Beaucoup ont été heurtés par le premier cliché où l’on voit le roi à quelques rangs de Brahim Ghali. Même si ce n’est pas la première fois que Mohammed VI se trouve dans la même salle que les représentants de la RASD — c’était déjà le cas à Addis-Abeba en janvier. Mais vu d’Abidjan où se tenait le sommet, ce cliché est anecdotique. Ce qui l’est moins, c’est la place qu’a occupée le Maroc et le rôle qu’il a joué. Pour les symboles, l’accueil réservé par les Ivoiriens à Mohammed VI a été unique. Aucun chef d’Etat n’a bénéficié des mêmes égards. Dans le protocole, dans l’importance de la délégation. Lors de l’ouverture du sommet, le roi a siégé près du secrétaire général des Nations Unies, Antonio Guterres, alors que les autres chefs d’Etat étaient assis par ordre alphabétique. A chacune de leurs allocutions, les représentant africains commençaient par saluer “Sa Majesté”. Mohammed VI faisait aussi partie des quatre chefs d’Etat à présider une session thématique, le seul à parler au nom de l’Afrique du Nord. Bref, si l’égo des Marocains avait besoin d’être ménagé, nous pouvons attester qu’il l’a été.

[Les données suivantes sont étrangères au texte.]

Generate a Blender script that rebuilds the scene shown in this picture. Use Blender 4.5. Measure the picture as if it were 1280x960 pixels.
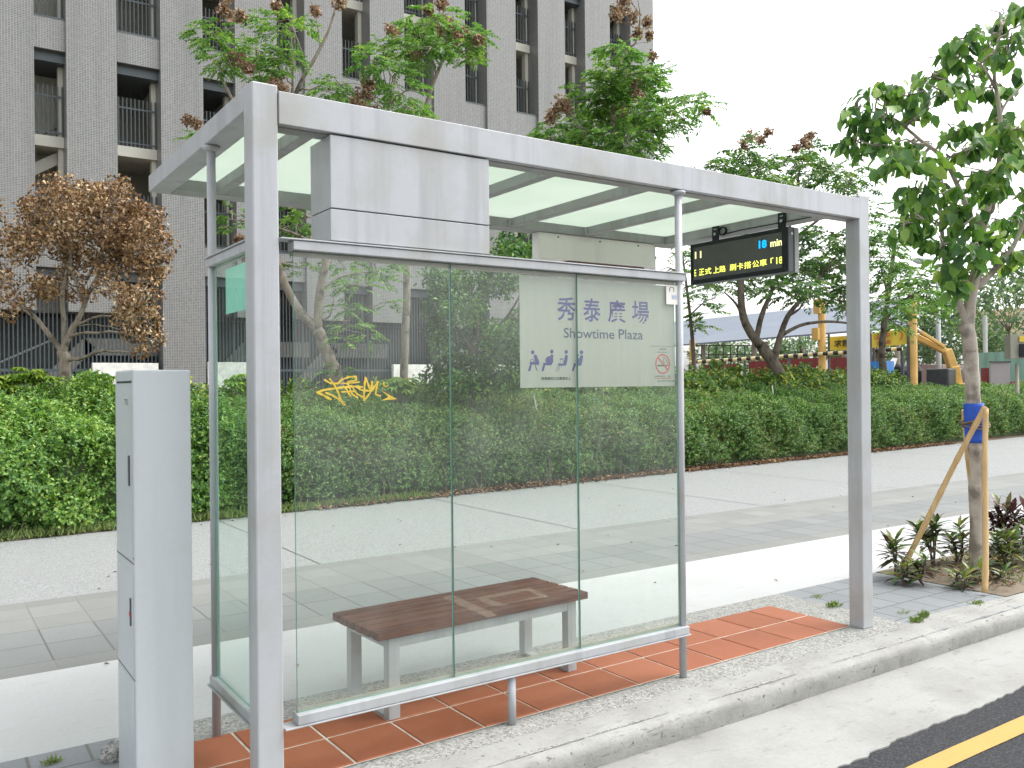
import bpy, bmesh, math, random
import numpy as np
from mathutils import Vector, Matrix

random.seed(7); RNG = np.random.default_rng(7)
scene = bpy.context.scene
for o in list(bpy.data.objects): bpy.data.objects.remove(o)
COL = scene.collection
R = math.radians

# ------------------------------------------------------------------ camera
CP = np.array([-1.0148, -3.1525, 1.4834]); YAW, PIT, ROL, FPX = R(34.2423), R(0.0611), R(-0.5853), 1094.237
_f = np.array([math.sin(YAW)*math.cos(PIT), math.cos(YAW)*math.cos(PIT), math.sin(PIT)])
_r = np.array([math.cos(YAW), -math.sin(YAW), 0.0]); _u = np.cross(_r, _f)
CR = _r*math.cos(ROL) + _u*math.sin(ROL); CU = -_r*math.sin(ROL) + _u*math.cos(ROL); CF = _f
cam_d = bpy.data.cameras.new('camera'); cam = bpy.data.objects.new('camera', cam_d); COL.objects.link(cam)
cam_d.sensor_fit = 'HORIZONTAL'; cam_d.sensor_width = 36.0; cam_d.lens = 36.0*FPX/1280.0
cam_d.clip_start = 0.05; cam_d.clip_end = 2000
m = Matrix.Identity(4)
for i in range(3):
    m[i][0] = CR[i]; m[i][1] = CU[i]; m[i][2] = -CF[i]; m[i][3] = CP[i]
cam.matrix_world = m
scene.camera = cam
scene.render.resolution_x = 1024; scene.render.resolution_y = 768

# ------------------------------------------------------------------ sky, sun, exposure
SUN_EL, SUN_AZ = R(56), R(108)           # azimuth clockwise from +y: a veiled sun high on the right
world = bpy.data.worlds.new('World'); scene.world = world; world.use_nodes = True
wn = world.node_tree.nodes; wl = world.node_tree.links; wn.clear()
sky = wn.new('ShaderNodeTexSky'); sky.sky_type = 'NISHITA'; sky.sun_disc = False
sky.sun_elevation = SUN_EL; sky.sun_rotation = SUN_AZ; sky.air_density = 1.0; sky.dust_density = 3.5; sky.ozone_density = 1.0
hsv = wn.new('ShaderNodeHueSaturation'); hsv.inputs['Saturation'].default_value = 0.12
bg = wn.new('ShaderNodeBackground'); bg.inputs['Strength'].default_value = 0.15
wo = wn.new('ShaderNodeOutputWorld')
wl.new(sky.outputs[0], hsv.inputs['Color']); wl.new(hsv.outputs[0], bg.inputs[0]); wl.new(bg.outputs[0], wo.inputs[0])
sun_d = bpy.data.lights.new('sun', 'SUN'); sun = bpy.data.objects.new('sun', sun_d); COL.objects.link(sun)
sun_d.energy = 0.5; sun_d.angle = R(45); sun_d.color = (1, .97, .92)
sd = Vector((math.sin(SUN_AZ)*math.cos(SUN_EL), math.cos(SUN_AZ)*math.cos(SUN_EL), math.sin(SUN_EL)))
sun.rotation_euler = sd.to_track_quat('Z', 'Y').to_euler(); sun.location = (0, 0, 30)
vs = scene.view_settings
vs.view_transform = 'Standard'; vs.look = 'None'; vs.exposure = 1.5; vs.gamma = 1.0; vs.use_curve_mapping = False

# ------------------------------------------------------------------ pixel helpers (measured on the 1280x960 photograph, give world points)
def ray(u, v): return CF + (u-640)/FPX*CR + (480-v)/FPX*CU
def onX(u, v, x): d = ray(u, v); return CP + (x-CP[0])/d[0]*d
def onY(u, v, y): d = ray(u, v); return CP + (y-CP[1])/d[1]*d
def onZ(u, v, z=0): d = ray(u, v); return CP + (z-CP[2])/d[2]*d
def atd(u, v, Z): return CP + Z*ray(u, v)          # Z: distance along the view axis

# ------------------------------------------------------------------ materials
MATS = {}
class NT:
    def __init__(s, name):
        s.m = bpy.data.materials.new(name); s.m.use_nodes = True; s.t = s.m.node_tree; s.n = s.t.nodes; s.n.clear()
        s.out = s.n.new('ShaderNodeOutputMaterial'); MATS[name] = s.m
    def N(s, typ, **kw):
        n = s.n.new('ShaderNode'+typ)
        for k, v in kw.items():
            if hasattr(n, k) and k not in n.inputs: setattr(n, k, v)
            else: n.inputs[k].default_value = v
        return n
    def L(s, a, b): s.t.links.new(a, b)
    def coord(s): return s.N('TexCoord').outputs['Object']
    def world(s): return s.N('NewGeometry').outputs['Position']
    def noise(s, vec, scale, detail=4, rough=.55):
        n = s.N('TexNoise'); n.inputs['Scale'].default_value = scale; n.inputs['Detail'].default_value = detail; n.inputs['Roughness'].default_value = rough
        s.L(vec, n.inputs['Vector']); return n.outputs['Fac']
    def ramp(s, fac, stops):
        n = s.N('ValToRGB'); e = n.color_ramp.elements
        while len(e) < len(stops): e.new(.5)
        for i, (p, c) in enumerate(stops):
            e[i].position = p; e[i].color = (c[0], c[1], c[2], 1) if len(c) == 3 else c
        s.L(fac, n.inputs[0]); return n.outputs[0]
    def mix(s, fac, a, b, typ='MIX'):
        n = s.N('MixRGB', blend_type=typ)
        for sock, val in ((n.inputs[0], fac), (n.inputs[1], a), (n.inputs[2], b)):
            if isinstance(val, (int, float)): sock.default_value = val
            elif isinstance(val, tuple): sock.default_value = (*val[:3], 1)
            else: s.L(val, sock)
        return n.outputs[0]
    def scale(s, vec, sc):
        n = s.N('Mapping'); n.inputs['Scale'].default_value = sc; s.L(vec, n.inputs['Vector']); return n.outputs[0]
    def bump(s, h, strength, dist):
        n = s.N('Bump'); n.inputs['Strength'].default_value = strength; n.inputs['Distance'].default_value = dist; s.L(h, n.inputs['Height']); return n.outputs[0]
    def pr(s, col, rough=.6, metal=0, nrm=None, spec=.5):
        p = s.N('BsdfPrincipled'); p.inputs['Metallic'].default_value = metal; p.inputs['Specular IOR Level'].default_value = spec
        for sock, val in ((p.inputs['Base Color'], col), (p.inputs['Roughness'], rough)):
            if isinstance(val, (int, float)): sock.default_value = val
            elif isinstance(val, tuple): sock.default_value = (*val[:3], 1)
            else: s.L(val, sock)
        if nrm is not None: s.L(nrm, p.inputs['Normal'])
        return p.outputs[0]
    def end(s, sh): s.L(sh, s.out.inputs[0]); return s.m

def plain(name, col, rough=.55, metal=0, var=.18, scale=6, spec=.5, bump=0):
    t = NT(name); w = t.world(); f = t.noise(w, scale, 5)
    lo = tuple(c*(1-var) for c in col); hi = tuple(min(1, c*(1+var)) for c in col)
    c = t.ramp(f, [(.3, lo), (.7, hi)])
    nr = t.bump(t.noise(w, scale*12, 3), bump, .005) if bump else None
    return t.end(t.pr(c, rough, metal, nr, spec))

def steel(name, col, rough=.42, stain=1.15, metal=.1):
    t = NT(name); w = t.world()
    streak = t.noise(t.scale(w, (9, 9, .5)), 1.0, 5, .6)
    blot = t.noise(w, 3.5, 5)
    c = t.mix(t.ramp(streak, [(.50, (0, 0, 0)), (.72, (1, 1, 1))]), col, tuple(x*(1-.26*stain) for x in col))
    c = t.mix(t.ramp(blot, [(.45, (0, 0, 0)), (.72, (1, 1, 1))]), c, (col[0]*(1-.15*stain), col[1]*(1-.17*stain), col[2]*(1-.24*stain)))
    fine = t.noise(w, 55, 3)
    c = t.mix(.05, c, t.ramp(fine, [(.35, tuple(x*.75 for x in col)), (.65, tuple(min(1, x*1.2) for x in col))]))
    rr = t.ramp(blot, [(.3, (rough*.85,)*3), (.7, (min(1, rough*1.3),)*3)])
    return t.end(t.pr(c, rr, metal, None, .5))
STEEL = steel('grey_coated_steel', (.425, .44, .462))
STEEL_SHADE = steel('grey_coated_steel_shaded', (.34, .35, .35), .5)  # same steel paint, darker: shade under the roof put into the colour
CABM = steel('cabinet_grey_paint', (.455, .495, .515), .4, .35, .0)
BOXW = steel('white_box_paint', (.84, .83, .80), .5, .4, 0)
BLACK = plain('black_housing', (.012, .015, .018), .5, spec=.25)
DARKGREY = plain('dark_grey_metal', (.07, .08, .09), .45)
SCREEN = plain('screen_dark', (.085, .09, .085), .25, 0, .1, spec=.35)

def glass_mat(name, tint, dirt, rough=0.0):
    t = NT(name); w = t.world()
    tr = t.N('BsdfTransparent'); tr.inputs[0].default_value = (*tint, 1)
    gl = t.N('BsdfGlossy'); gl.inputs['Roughness'].default_value = rough; gl.inputs[0].default_value = (1, 1, 1, 1)
    fr = t.N('Fresnel'); fr.inputs[0].default_value = 1.45
    gb = t.N('NewGeometry'); fb = t.N('Math', operation='SUBTRACT'); fb.inputs[0].default_value = 1; t.L(gb.outputs['Backfacing'], fb.inputs[1])
    ff = t.N('Math', operation='MULTIPLY'); t.L(fr.outputs[0], ff.inputs[0]); t.L(fb.outputs[0], ff.inputs[1])
    mx = t.N('MixShader'); t.L(ff.outputs[0], mx.inputs[0]); t.L(tr.outputs[0], mx.inputs[1]); t.L(gl.outputs[0], mx.inputs[2])
    df = t.N('BsdfDiffuse'); df.inputs[0].default_value = (.72, .78, .74, 1)
    sx = t.N('SeparateXYZ'); t.L(w, sx.inputs[0])
    low = t.ramp(sx.outputs[2], [(.25, (1, 1, 1)), (.62, (0, 0, 0))])
    n1 = t.noise(w, 2.2, 6, .65); n2 = t.noise(t.scale(w, (30, 30, 2.5)), 1, 4)
    d = t.ramp(n1, [(.38, (.25,)*3), (.75, (1, 1, 1))])
    d = t.mix(.4, d, n2, 'MULTIPLY'); d = t.mix(.25, d, low, 'ADD')
    k = t.N('Math', operation='MULTIPLY'); t.L(d, k.inputs[0]); k.inputs[1].default_value = dirt
    m2 = t.N('MixShader'); t.L(k.outputs[0], m2.inputs[0]); t.L(mx.outputs[0], m2.inputs[1]); t.L(df.outputs[0], m2.inputs[2])
    return t.end(m2.outputs[0])
GLASS = glass_mat('clear_green_glass', (.948, .974, .958), .085)
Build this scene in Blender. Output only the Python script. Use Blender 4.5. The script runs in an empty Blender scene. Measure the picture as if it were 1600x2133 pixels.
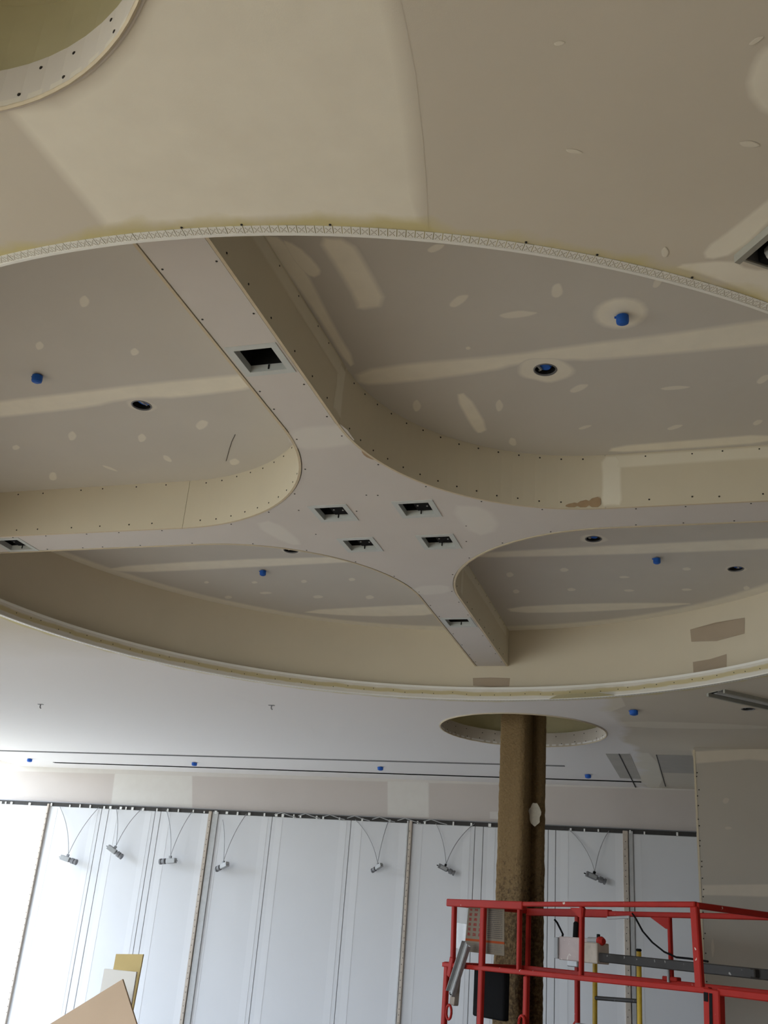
import bpy, bmesh, math, random
from mathutils import Vector, Matrix
random.seed(4)
S = bpy.context.scene
COL = S.collection
PI = math.pi

# ------------------------------------------------------------------ camera
def cam_axes(yaw, pitch, roll):
    cy, sy, cp, sp = math.cos(yaw), math.sin(yaw), math.cos(pitch), math.sin(pitch)
    f = Vector((sy*cp, cy*cp, sp)); r = Vector((cy, -sy, 0)); u = r.cross(f)
    c, s = math.cos(roll), math.sin(roll)
    return c*r+s*u, -s*r+c*u, f
r_, u_, f_ = cam_axes(-0.3263, 0.3994, 0.0822)
cd = bpy.data.cameras.new('camera'); cam = bpy.data.objects.new('camera', cd); COL.objects.link(cam)
m = Matrix((r_, u_, -f_)).transposed().to_4x4(); m.translation = (0, 0, 1.6)
cam.matrix_world = m
cd.sensor_fit = 'HORIZONTAL'; cd.sensor_width = 36; cd.lens = 2073.06/1600*36
cd.clip_start = .05; cd.clip_end = 200
S.camera = cam

# ------------------------------------------------------------------ sky, daylight, exposure
W = bpy.data.worlds.new('overcast_sky'); S.world = W; W.use_nodes = True
nt = W.node_tree; nt.nodes.clear()
bg = nt.nodes.new('ShaderNodeBackground'); wo = nt.nodes.new('ShaderNodeOutputWorld')
tc = nt.nodes.new('ShaderNodeTexCoord'); sx = nt.nodes.new('ShaderNodeSeparateXYZ'); cr = nt.nodes.new('ShaderNodeValToRGB')
mr = nt.nodes.new('ShaderNodeMapRange'); mr.inputs[1].default_value = -1; mr.inputs[2].default_value = 1
nt.links.new(tc.outputs['Generated'], sx.inputs[0]); nt.links.new(sx.outputs[2], mr.inputs[0]); nt.links.new(mr.outputs[0], cr.inputs[0])
e = cr.color_ramp.elements
e[0].position = .46; e[0].color = (.32, .31, .29, 1)      # pale paved ground outside
e[1].position = .56; e[1].color = (.85, .92, 1.10, 1)       # overcast sky
nt.links.new(cr.outputs[0], bg.inputs[0]); nt.links.new(bg.outputs[0], wo.inputs[0])
bg.inputs[1].default_value = SKY = 14.2
XW = -9.95
def portal(name, loc, rot, sx_, sy_):
    l = bpy.data.lights.new(name, 'AREA'); l.shape = 'RECTANGLE'; l.size = sx_; l.size_y = sy_
    o = bpy.data.objects.new(name, l); COL.objects.link(o); o.location = loc; o.rotation_euler = rot
    l.cycles.is_portal = True
LEFT_GLASS = [(-3.8, 3.0, 3.4), (9.2, 12.25, 3.66)]     # left windows, the nearer one added for light: from y, to y, head height
ADDED_BACK_GLASS = [(-9.0, -3.8, 3.1)]                          # unseen windows added behind the viewer for light: from x, to x, head height
for a, b, h in LEFT_GLASS: portal('window_daylight_left', (XW-.15, (a+b)/2, (h+.1)/2), (0, -PI/2, 0), h-.1, b-a)
for a, b, h in ADDED_BACK_GLASS: portal('window_daylight_back', ((a+b)/2, -4.15, (h+.1)/2), (PI/2, 0, 0), b-a, h-.1)
S.view_settings.view_transform = 'Standard'; S.view_settings.look = 'None'
S.view_settings.gamma = 1; S.view_settings.use_curve_mapping = False
S.view_settings.exposure = -0.03
S.cycles.max_bounces = 14; S.cycles.diffuse_bounces = 10; S.cycles.use_denoising = True

# ------------------------------------------------------------------ measured constants (metres)
CX, CY = -1.644, 4.938            # centre of the round ceiling recess
R = 2.925                         # its rim
RD = 3.02                         # drum wall behind the rim
ZS, ZC, ZR = 3.40, 3.702, 4.005   # soffit, underside of cross, upper ceiling
XL, XR, YB, YH = -9.95, 6.0, -4.0, 12.33   # left window wall, right wall, back wall, header over the partition
HOLE = (-1.573, 9.099, .7485); HOLE2 = (-1.591, .725, .7485)

# ------------------------------------------------------------------ materials
def mat(name, col, rough=.8, metal=0, var=.0, scale=6, bump=0, bscale=200, spec=.3):
    M = bpy.data.materials.new(name); M.use_nodes = True
    n = M.node_tree; b = n.nodes['Principled BSDF']
    b.inputs['Roughness'].default_value = rough; b.inputs['Metallic'].default_value = metal
    b.inputs['Specular IOR Level'].default_value = spec
    b.inputs['Base Color'].default_value = (*col, 1)
    g = n.nodes.new('ShaderNodeNewGeometry')
    if var:
        t = n.nodes.new('ShaderNodeTexNoise'); t.inputs['Scale'].default_value = scale; t.inputs['Detail'].default_value = 5
        n.links.new(g.outputs['Position'], t.inputs['Vector'])
        mx = n.nodes.new('ShaderNodeMix'); mx.data_type = 'RGBA'
        mx.inputs['A'].default_value = (*[c*(1-var) for c in col], 1); mx.inputs['B'].default_value = (*[min(1, c*(1+var)) for c in col], 1)
        n.links.new(t.outputs['Fac'], mx.inputs['Factor']); n.links.new(mx.outputs['Result'], b.inputs['Base Color'])
    if bump:
        t2 = n.nodes.new('ShaderNodeTexNoise'); t2.inputs['Scale'].default_value = bscale
        n.links.new(g.outputs['Position'], t2.inputs['Vector'])
        bp = n.nodes.new('ShaderNodeBump'); bp.inputs['Strength'].default_value = bump; bp.inputs['Distance'].default_value = .01
        n.links.new(t2.outputs['Fac'], bp.inputs['Height']); n.links.new(bp.outputs[0], b.inputs['Normal'])
    return M
def drywall(name, paper, mud, stain=None, skim=None):
    """Paper-faced board; the point attribute 'mud' (1 on joint compound, 0 at its feathered edge) blends in the compound."""
    M = mat(name, paper, .9, 0, .05, 2.5, .03, 300, .15)
    n = M.node_tree; b = n.nodes['Principled BSDF']
    base = b.inputs['Base Color'].links[0].from_socket
    a = n.nodes.new('ShaderNodeAttribute'); a.attribute_name = 'mud'
    g = n.nodes.new('ShaderNodeNewGeometry')
    t = n.nodes.new('ShaderNodeTexNoise'); t.inputs['Scale'].default_value = 9; t.inputs['Detail'].default_value = 4
    n.links.new(g.outputs['Position'], t.inputs['Vector'])
    ad = n.nodes.new('ShaderNodeMath'); ad.operation = 'MULTIPLY_ADD'; ad.inputs[1].default_value = .5; ad.inputs[2].default_value = .68
    n.links.new(t.outputs['Fac'], ad.inputs[0])
    ml = n.nodes.new('ShaderNodeMath'); ml.operation = 'MULTIPLY'; ml.use_clamp = True
    n.links.new(a.outputs['Fac'], ml.inputs[0]); n.links.new(ad.outputs[0], ml.inputs[1])
    mx = n.nodes.new('ShaderNodeMix'); mx.data_type = 'RGBA'
    n.links.new(ml.outputs[0], mx.inputs['Factor']); n.links.new(base, mx.inputs['A']); mx.inputs['B'].default_value = (*mud, 1)
    out = mx.outputs['Result']
    if skim:                      # ceiling area already skimmed and rubbed down, with a ragged trowel edge
        sx = n.nodes.new('ShaderNodeSeparateXYZ'); n.links.new(g.outputs['Position'], sx.inputs[0])
        t4 = n.nodes.new('ShaderNodeTexNoise'); t4.inputs['Scale'].default_value = 1.7; t4.inputs['Detail'].default_value = 3; n.links.new(g.outputs['Position'], t4.inputs['Vector'])
        fac = None
        for ax, a0, a1 in ((0, -.62, -.72), (1, 5.6, 6.6)):
            w = n.nodes.new('ShaderNodeMath'); w.operation = 'MULTIPLY_ADD'; w.inputs[1].default_value = .5; n.links.new(t4.outputs['Fac'], w.inputs[0]); n.links.new(sx.outputs[ax], w.inputs[2])
            r = n.nodes.new('ShaderNodeMapRange'); r.inputs[1].default_value = a0+.25; r.inputs[2].default_value = a1+.25; n.links.new(w.outputs[0], r.inputs[0])
            if fac is None: fac = r.outputs[0]
            else:
                mm = n.nodes.new('ShaderNodeMath'); mm.operation = 'MULTIPLY'; n.links.new(fac, mm.inputs[0]); n.links.new(r.outputs[0], mm.inputs[1]); fac = mm.outputs[0]
        m3 = n.nodes.new('ShaderNodeMix'); m3.data_type = 'RGBA'; m3.inputs['B'].default_value = (*skim, 1)
        n.links.new(fac, m3.inputs['Factor']); n.links.new(out, m3.inputs['A']); out = m3.outputs['Result']
    if stain:                     # old yellow adhesive along the round rim
        col, r0, r1 = stain
        sp = n.nodes.new('ShaderNodeVectorMath'); sp.operation = 'SUBTRACT'; sp.inputs[1].default_value = (CX, CY, 0)
        n.links.new(g.outputs['Position'], sp.inputs[0])
        fl = n.nodes.new('ShaderNodeVectorMath'); fl.operation = 'MULTIPLY'; fl.inputs[1].default_value = (1, 1, 0)
        n.links.new(sp.outputs[0], fl.inputs[0])
        ln = n.nodes.new('ShaderNodeVectorMath'); ln.operation = 'LENGTH'; n.links.new(fl.outputs[0], ln.inputs[0])
        t3 = n.nodes.new('ShaderNodeTexNoise'); t3.inputs['Scale'].default_value = 5; t3.inputs['Detail'].default_value = 5
        n.links.new(g.outputs['Position'], t3.inputs['Vector'])
        wv = n.nodes.new('ShaderNodeMath'); wv.operation = 'MULTIPLY_ADD'; wv.inputs[1].default_value = -.16; n.links.new(t3.outputs['Fac'], wv.inputs[0]); n.links.new(ln.outputs['Value'], wv.inputs[2])
        rg = n.nodes.new('ShaderNodeMapRange'); rg.inputs[1].default_value = r0-.08; rg.inputs[2].default_value = r1-.08; rg.inputs[3].default_value = .8; rg.inputs[4].default_value = 0
        n.links.new(wv.outputs[0], rg.inputs[0])
        m2 = n.nodes.new('ShaderNodeMix'); m2.data_type = 'RGBA'; m2.inputs['B'].default_value = (*col, 1)
        n.links.new(rg.outputs[0], m2.inputs['Factor']); n.links.new(out, m2.inputs['A']); out = m2.outputs['Result']
    n.links.new(out, b.inputs['Base Color'])
    return M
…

Sur le fond maintenant, la stratégie de Mohammed VI contribue réellement à affaiblir la présence de la RASD. Il a même réussi à éclipser la machine diplomatique algérienne. L’alliance du Polisario avec nos voisins de l’est dépasse d’ailleurs tout ce que l’on peut imaginer, et dans ce type de sommet elle s’affiche sans ambages. Les mines de ces deux délégations étaient déconfites. Mohammed VI, en plus d’avoir une complicité affichée avec de nombreux chefs d’Etat — dont Emmanuel Macron —, a reçu en bilatérale le président sud-africain, soutien majeur du Polisario. Une première pour les deux pays qui n’ont plus de contacts diplomatiques depuis plus de dix ans. Les deux hommes ont convenu d’ouvrir un nouveau chapitre dans leurs relations. Avec le président angolais, autre soutien du Polisario, une visite de João Lourenço au Maroc a même été actée. Mohammed VI avance ses pions, doucement mais sûrement. Il reprendra son bâton de pèlerin en 2018, cap sur l’Afrique australe, avec toujours le même but ultime : exclure la RASD de l’UA, la seule organisation internationale à accorder un statut d’Etat membre à cette entité. Ce n’est pas encore gagné.